Sophomore forward Jakob Poeltl (42) tries to block a shot by Cal Golden Bears forward Ivan Rabb (1) in a Pac-12 regular season game against the Cal Golden Bears at the Jon M. Huntsman Center, Wednesday, Jan. 27, 2016. Chris Samuels, Daily Utah Chronicle.

Sophomore forward Jakob Poeltl (42) tries to block a shot by Cal Golden Bears forward Ivan Rabb (1) in a Pac-12 regular season game against the Cal Golden Bears at the Jon M. Huntsman Center, Wednesday, Jan. 27, 2016. Chris Samuels, Daily Utah Chronicle.

C: Utah’s Jakob Poeltl vs. Cal’s Kingsley Okoroh

In many of Utah’s games this season, Poeltl has been the biggest player on the floor. Standing at seven-feet tall and 248 pounds, there are not many centers in the country who can match his natural gifts.

But Cal center Okoroh is actually BIGGER than the Austrian center, standing at 7-foot-1 and 252 pounds. It’s clear Poeltl’s size will not intimidate Okoroh, but Poeltl’s skill is an entirely different monster.

We all know Poeltl moves extremely well for his size, but really, what can’t he do that you wouldn’t want in a center? He’s improved his post game, passes out of double teams like a point guard and has learned how to use his strength and length to score easy lay-ins. He may not always lead the team in points, but Poeltl is the sole reason Utah has won the amount of games it has.
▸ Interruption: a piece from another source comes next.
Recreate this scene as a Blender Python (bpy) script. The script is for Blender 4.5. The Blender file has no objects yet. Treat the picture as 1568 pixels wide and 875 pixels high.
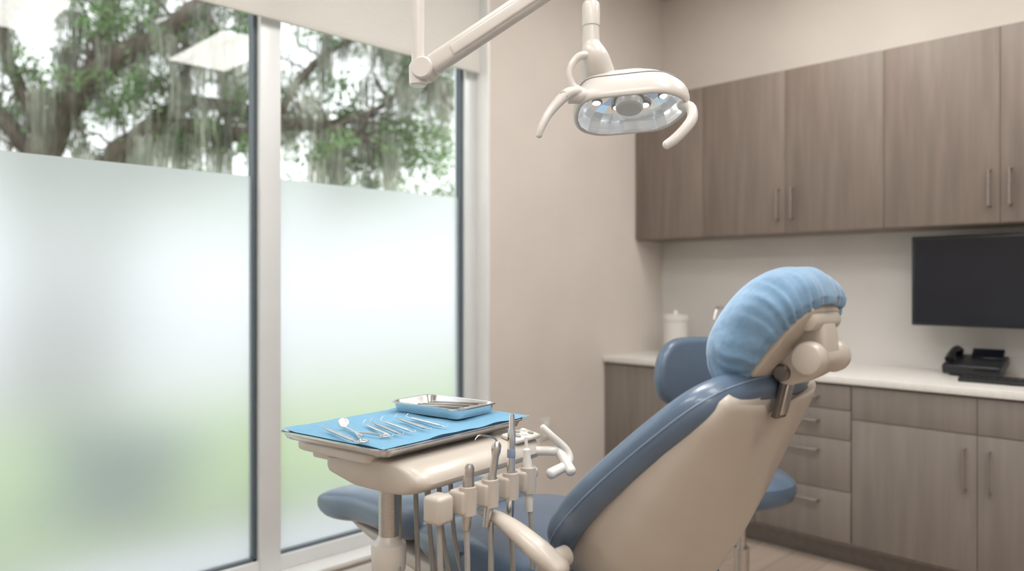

It’ll be interesting to see if Cal will try to square up Okoroh one-on-one with Poeltl, considering he has the size to stop him. Either way, Poeltl has proven time and time again this season that no matter what is in way, he can adjust. While some of the other matchups may go in Cal’s favor or are up in the air, there is no doubt that this is the most overwhelming match up of the game.